Donald Davidson, Inquiries Into Truth and Interpretation

Donald Davidson was an influential philosopher of language. His views are similar to those of W.V.O. Quine, in that he argues for a holistic approach to linguistic meaning that recognizes the indeterminacy of interpretation. But whereas Quine emphasizes the indeterminacy, Davidson believes the true indeterminacy is less extreme because we must adopt a "principle of charity," in which we assume as much as possible that another person shares the same beliefs we do. This shared background serves as the basis for interpreting their speech and their behavior. Assuming this shared background of basic beliefs is the only way to interpret their speech: if their beliefs are completely incommensurate with ours, we wouldn't even recognize the speaker as rational.

What makes interpretation possible...is the fact that we can dismiss a priori the chance of massive error. A theory of interpretation cannot be correct that makes a man assent to very many false sentences: it must generally be the case that a sentence is true when a speaker holds it to be. ("Thought and Talk," page 168-9)

Davidson's most provocative claim is that conceptual relativism — the view that different people might have different conceptual schemes that organize experience in different ways — is unintelligible as a doctrine. The title of one of the papers in this book is "On the Very Idea of a Conceptual Scheme."

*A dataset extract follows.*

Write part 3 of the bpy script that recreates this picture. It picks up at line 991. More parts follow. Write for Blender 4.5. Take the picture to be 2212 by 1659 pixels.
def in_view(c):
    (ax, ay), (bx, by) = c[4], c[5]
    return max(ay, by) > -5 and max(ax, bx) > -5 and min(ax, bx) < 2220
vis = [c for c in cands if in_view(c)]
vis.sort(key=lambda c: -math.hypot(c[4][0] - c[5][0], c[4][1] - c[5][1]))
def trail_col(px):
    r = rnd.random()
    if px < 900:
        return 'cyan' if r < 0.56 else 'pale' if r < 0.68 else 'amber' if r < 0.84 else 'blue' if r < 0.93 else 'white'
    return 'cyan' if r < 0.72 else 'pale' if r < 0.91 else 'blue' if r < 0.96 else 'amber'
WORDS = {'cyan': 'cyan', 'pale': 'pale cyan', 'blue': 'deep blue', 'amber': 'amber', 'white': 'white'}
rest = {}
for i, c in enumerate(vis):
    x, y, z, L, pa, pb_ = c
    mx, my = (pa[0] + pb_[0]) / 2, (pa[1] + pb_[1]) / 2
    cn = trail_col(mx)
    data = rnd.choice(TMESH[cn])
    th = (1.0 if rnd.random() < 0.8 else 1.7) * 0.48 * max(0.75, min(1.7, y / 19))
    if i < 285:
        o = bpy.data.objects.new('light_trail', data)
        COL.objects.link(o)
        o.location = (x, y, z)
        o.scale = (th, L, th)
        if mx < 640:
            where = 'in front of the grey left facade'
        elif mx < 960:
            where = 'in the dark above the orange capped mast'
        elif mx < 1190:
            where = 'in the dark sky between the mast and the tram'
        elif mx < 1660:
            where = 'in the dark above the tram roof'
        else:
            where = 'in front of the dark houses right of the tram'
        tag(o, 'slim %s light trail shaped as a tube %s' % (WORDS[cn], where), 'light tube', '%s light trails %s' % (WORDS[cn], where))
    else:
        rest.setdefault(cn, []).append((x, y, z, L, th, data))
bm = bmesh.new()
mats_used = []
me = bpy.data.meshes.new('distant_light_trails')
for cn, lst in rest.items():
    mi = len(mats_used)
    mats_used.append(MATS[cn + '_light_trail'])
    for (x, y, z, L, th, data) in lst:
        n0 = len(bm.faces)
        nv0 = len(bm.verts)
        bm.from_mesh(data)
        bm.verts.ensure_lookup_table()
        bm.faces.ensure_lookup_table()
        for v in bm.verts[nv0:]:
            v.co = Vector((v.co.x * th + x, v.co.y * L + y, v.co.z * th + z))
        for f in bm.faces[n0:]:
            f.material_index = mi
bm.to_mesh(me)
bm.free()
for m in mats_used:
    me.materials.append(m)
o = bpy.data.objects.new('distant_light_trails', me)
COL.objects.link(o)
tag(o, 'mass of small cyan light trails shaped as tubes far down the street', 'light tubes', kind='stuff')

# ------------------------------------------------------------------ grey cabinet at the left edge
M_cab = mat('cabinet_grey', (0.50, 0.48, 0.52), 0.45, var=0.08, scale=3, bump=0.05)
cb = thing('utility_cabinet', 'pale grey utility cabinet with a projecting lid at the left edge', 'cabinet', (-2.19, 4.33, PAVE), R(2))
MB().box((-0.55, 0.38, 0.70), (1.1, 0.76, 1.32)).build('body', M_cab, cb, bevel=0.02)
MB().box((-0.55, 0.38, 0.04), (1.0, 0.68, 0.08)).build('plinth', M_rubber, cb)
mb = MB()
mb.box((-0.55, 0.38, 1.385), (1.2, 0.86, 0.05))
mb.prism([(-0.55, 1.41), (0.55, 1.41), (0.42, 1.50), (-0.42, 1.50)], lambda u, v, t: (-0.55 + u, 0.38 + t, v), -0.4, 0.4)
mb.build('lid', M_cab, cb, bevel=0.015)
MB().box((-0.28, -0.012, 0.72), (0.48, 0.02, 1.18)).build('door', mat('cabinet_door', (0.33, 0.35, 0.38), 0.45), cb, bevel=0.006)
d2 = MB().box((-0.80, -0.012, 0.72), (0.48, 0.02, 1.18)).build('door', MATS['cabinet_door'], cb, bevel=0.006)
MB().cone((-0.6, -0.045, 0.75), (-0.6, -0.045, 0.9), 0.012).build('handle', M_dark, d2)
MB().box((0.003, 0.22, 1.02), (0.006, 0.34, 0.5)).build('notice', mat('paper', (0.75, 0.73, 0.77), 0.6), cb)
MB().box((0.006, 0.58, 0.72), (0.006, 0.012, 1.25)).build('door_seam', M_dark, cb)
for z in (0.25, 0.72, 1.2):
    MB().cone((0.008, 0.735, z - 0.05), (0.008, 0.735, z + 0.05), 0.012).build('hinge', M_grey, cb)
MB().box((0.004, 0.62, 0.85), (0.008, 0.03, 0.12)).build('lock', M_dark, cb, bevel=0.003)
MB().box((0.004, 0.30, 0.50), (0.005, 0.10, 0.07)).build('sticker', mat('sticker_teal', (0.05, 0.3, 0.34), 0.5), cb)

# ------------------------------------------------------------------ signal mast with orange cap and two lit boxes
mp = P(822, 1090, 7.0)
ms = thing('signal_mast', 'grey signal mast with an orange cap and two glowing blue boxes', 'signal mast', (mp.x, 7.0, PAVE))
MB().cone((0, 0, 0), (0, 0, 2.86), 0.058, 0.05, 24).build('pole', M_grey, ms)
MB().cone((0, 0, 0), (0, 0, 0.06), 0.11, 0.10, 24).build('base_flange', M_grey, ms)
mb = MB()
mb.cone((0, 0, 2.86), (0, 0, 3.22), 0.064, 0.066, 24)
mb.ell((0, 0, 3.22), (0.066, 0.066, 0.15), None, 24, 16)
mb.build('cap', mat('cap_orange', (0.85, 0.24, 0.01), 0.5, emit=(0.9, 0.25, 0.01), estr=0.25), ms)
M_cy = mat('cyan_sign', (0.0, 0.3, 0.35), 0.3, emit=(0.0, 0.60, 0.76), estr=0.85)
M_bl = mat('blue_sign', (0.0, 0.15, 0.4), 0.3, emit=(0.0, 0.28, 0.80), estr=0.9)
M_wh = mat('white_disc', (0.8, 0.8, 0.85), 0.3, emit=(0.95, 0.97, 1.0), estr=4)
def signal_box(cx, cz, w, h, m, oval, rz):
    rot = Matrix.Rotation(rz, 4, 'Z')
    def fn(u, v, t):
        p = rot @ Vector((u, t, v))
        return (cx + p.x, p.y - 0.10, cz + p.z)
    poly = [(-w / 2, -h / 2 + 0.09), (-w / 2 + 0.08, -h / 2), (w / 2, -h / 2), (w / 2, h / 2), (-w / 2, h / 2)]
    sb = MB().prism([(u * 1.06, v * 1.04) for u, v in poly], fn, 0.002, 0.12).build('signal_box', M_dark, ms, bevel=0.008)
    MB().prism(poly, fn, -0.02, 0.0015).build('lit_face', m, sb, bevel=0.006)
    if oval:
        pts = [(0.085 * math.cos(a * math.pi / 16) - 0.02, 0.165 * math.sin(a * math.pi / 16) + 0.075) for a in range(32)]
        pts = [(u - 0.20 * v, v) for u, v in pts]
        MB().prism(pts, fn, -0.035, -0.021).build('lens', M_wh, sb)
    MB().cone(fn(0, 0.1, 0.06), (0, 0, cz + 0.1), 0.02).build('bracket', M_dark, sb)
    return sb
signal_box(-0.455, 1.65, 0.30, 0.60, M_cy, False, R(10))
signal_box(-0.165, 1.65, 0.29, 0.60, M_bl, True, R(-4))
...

The methodological problem of interpretation is to see how, given the sentences a man accepts as true under given circumstances, to work out what his beliefs are and what his words mean. ("Thought and Talk," page 162)
The method is intended to solve the problem of the interdependence of belief and meaning by holding belief constant as far as possible while solving for meaning. ... What justifies the procedure is the fact that disagreement and agreement alike are intelligible only against a background of massive agreement. ... If we cannot find a way to interpret the utterances and other behaviour of a creature as revealing a set of beliefs largely consistent and true by our own standards, we have no reason to count that creature as rational, as having beliefs, or as saying anything. ("Radical Interpretation," page 137)

Applying Davidson's principle of charity, we may arrive at multiple theories about the language the 'creature' speaks, each of which accounts for the empirical facts. The meaning of words and sentences derives from the overall theory, much as the meaning of a scientific term depends on its theory.

There are two approaches to the theory of meaning, the building-block method, which starts with the simple and builds up, and the holistic method, which starts with the complex (sentences, at any rate) and abstracts out the parts. The fist method would be fine if we could give a non-linguistic characterization of reference, but of this there seems no chance. The second begins at the point (sentences) where we can hope to connect language with behaviour described in non-linguistic terms. But it seems incapable of giving a complete account of the semantic features of the parts of sentences, and without such an account we are apparently unable to explain truth. ...
I suggest that what is invariant as between different acceptable theories of truth is meaning... In a nutshell: we compensate for the paucity of evidence concerning the meaning of individual sentences not by trying to produce evidence for the meanings of words but by considering the evidence for a theory of the language to which the sentence belongs. Words and one or another way of connecting them with objects are constructs we need to implement the theory. ("Reality Without Reference," pages 221 and 225)

Davidson is read less widely than Quine. The reason, I think, is that his prose style and his choice of topics are more academic than Quine's were. Especially early in his career (in the 1960s and early 1970s), he focused on specific technical issues in the theory of truth — a subject whose appeal is limited to professors of analytic philosophy. Even in his later years, when he applies his theories to 'live' philosophical issues, he uses fewer and less vivid examples than others such as Quine and Hilary Putnam.

A theory of intrepretation, like a theory of action, allows us to redescribe certain events in a revealing way. Just as a theory of action can answer the question of what an agent is doing when he has raised his arm by redescribing the act as one of trying to catch his friend's attention, so a method of intrepretation can lead to redescribing the utterance of certain sounds as an act of saying that snow is white. ("Thought and Talk," page 161)

One of the final papers in the book is called "What Metaphors Mean." In it, he argues that metaphors and metaphorical speech do not have any extra or figurative meaning. "Metaphors mean what the words, in their most literal interpretation, mean, and nothing more." The particular power of metaphors comes not from their meaning, but from their use and illocutionary force.

Just because a simile wears a declaration of similitude on its sleeve, it is, I think, far less plausible than in the case of metaphor to maintain that there is a hidden second meaning. In the case of simile, we note what it literally says, that two things resemble one another; we then regard the objects and consider what similarity would, in the context, be to the point. Having decided, we might then say that the author of the simile intended us — that is, meant us — to notice that similarity. But having appreciated the difference between what the words meant and what the author accomplished by using those words, we should feel little temptation to explain what has happened by endowing the words themselves with a second, or figurative, meaning. ("What Metaphors Mean," page 255)

I found his argument surprising, and also exciting because I think his approach could be used to support the view of 'normal' language usage I meant to propose in my dissertation; namely, the idea that the relevant identity relation for a word can vary with the context.